**TASK BRIEF:** Could you write out the opening lines of the data, word for word, stopping after the line that contains "COL=S.collection"?

**DATASET SECTION:**
** Begin **

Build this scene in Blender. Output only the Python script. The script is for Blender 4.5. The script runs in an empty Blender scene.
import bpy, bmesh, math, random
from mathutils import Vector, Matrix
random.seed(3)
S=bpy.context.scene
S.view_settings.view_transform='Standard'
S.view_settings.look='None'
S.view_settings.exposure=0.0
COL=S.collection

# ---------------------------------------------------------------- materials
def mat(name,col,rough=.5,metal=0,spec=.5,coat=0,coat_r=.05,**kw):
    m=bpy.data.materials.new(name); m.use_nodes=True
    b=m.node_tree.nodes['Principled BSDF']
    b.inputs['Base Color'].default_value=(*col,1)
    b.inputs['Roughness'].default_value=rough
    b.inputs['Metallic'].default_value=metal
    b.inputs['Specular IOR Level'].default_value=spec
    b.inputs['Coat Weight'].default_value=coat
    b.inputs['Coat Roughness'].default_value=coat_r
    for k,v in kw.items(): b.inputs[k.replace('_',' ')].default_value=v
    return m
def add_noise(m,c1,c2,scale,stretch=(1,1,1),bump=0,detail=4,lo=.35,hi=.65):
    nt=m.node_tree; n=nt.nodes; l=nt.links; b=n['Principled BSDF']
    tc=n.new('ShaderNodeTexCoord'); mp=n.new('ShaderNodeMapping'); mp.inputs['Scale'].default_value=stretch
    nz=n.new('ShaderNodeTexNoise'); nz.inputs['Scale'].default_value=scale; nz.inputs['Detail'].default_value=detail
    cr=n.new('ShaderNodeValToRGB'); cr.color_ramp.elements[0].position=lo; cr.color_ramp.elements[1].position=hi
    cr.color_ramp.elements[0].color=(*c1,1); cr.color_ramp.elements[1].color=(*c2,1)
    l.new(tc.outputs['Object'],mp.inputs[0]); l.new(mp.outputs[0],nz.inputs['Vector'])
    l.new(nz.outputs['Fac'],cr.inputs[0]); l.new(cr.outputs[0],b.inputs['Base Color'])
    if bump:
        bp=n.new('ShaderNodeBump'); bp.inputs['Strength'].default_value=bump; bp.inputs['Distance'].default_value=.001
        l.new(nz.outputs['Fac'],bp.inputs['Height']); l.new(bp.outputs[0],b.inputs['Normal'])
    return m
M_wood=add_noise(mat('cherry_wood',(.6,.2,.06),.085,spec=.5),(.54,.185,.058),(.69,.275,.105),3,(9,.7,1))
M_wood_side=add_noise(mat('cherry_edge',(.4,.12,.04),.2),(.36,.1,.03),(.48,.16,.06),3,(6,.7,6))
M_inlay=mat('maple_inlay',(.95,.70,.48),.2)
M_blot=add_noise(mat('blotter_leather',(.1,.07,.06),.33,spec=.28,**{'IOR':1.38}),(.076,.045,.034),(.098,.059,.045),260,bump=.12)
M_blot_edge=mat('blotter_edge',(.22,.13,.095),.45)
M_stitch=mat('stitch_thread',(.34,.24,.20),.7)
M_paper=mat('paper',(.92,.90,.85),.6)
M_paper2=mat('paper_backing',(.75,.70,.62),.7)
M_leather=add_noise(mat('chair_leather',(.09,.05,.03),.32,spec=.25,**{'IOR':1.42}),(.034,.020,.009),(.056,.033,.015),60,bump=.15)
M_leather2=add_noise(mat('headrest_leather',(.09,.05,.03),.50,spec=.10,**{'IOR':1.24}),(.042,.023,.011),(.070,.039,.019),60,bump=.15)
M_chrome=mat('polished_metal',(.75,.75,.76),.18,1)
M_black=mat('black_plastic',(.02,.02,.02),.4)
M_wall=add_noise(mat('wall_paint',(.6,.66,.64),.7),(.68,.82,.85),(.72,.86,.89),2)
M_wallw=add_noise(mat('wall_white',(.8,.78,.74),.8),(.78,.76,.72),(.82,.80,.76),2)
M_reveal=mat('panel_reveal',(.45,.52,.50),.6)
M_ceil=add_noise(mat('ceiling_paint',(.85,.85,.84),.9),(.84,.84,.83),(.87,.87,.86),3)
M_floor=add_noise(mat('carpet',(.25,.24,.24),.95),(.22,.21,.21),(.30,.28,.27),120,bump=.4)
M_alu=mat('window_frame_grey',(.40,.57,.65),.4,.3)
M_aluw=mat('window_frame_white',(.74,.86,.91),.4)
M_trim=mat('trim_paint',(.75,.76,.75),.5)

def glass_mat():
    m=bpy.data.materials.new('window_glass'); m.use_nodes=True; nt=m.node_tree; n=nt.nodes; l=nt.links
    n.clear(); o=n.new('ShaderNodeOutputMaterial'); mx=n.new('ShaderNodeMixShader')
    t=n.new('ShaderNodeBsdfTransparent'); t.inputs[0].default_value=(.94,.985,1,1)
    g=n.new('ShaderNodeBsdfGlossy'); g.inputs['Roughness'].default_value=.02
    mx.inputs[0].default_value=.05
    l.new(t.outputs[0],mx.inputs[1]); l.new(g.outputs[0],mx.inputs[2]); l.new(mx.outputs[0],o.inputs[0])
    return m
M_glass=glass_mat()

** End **

**THE SOLUTION:**
Build this scene in Blender. Output only the Python script. The script is for Blender 4.5. The script runs in an empty Blender scene.
import bpy, bmesh, math, random
from mathutils import Vector, Matrix
random.seed(3)
S=bpy.context.scene
S.view_settings.view_transform='Standard'
S.view_settings.look='None'
S.view_settings.exposure=0.0
COL=S.collection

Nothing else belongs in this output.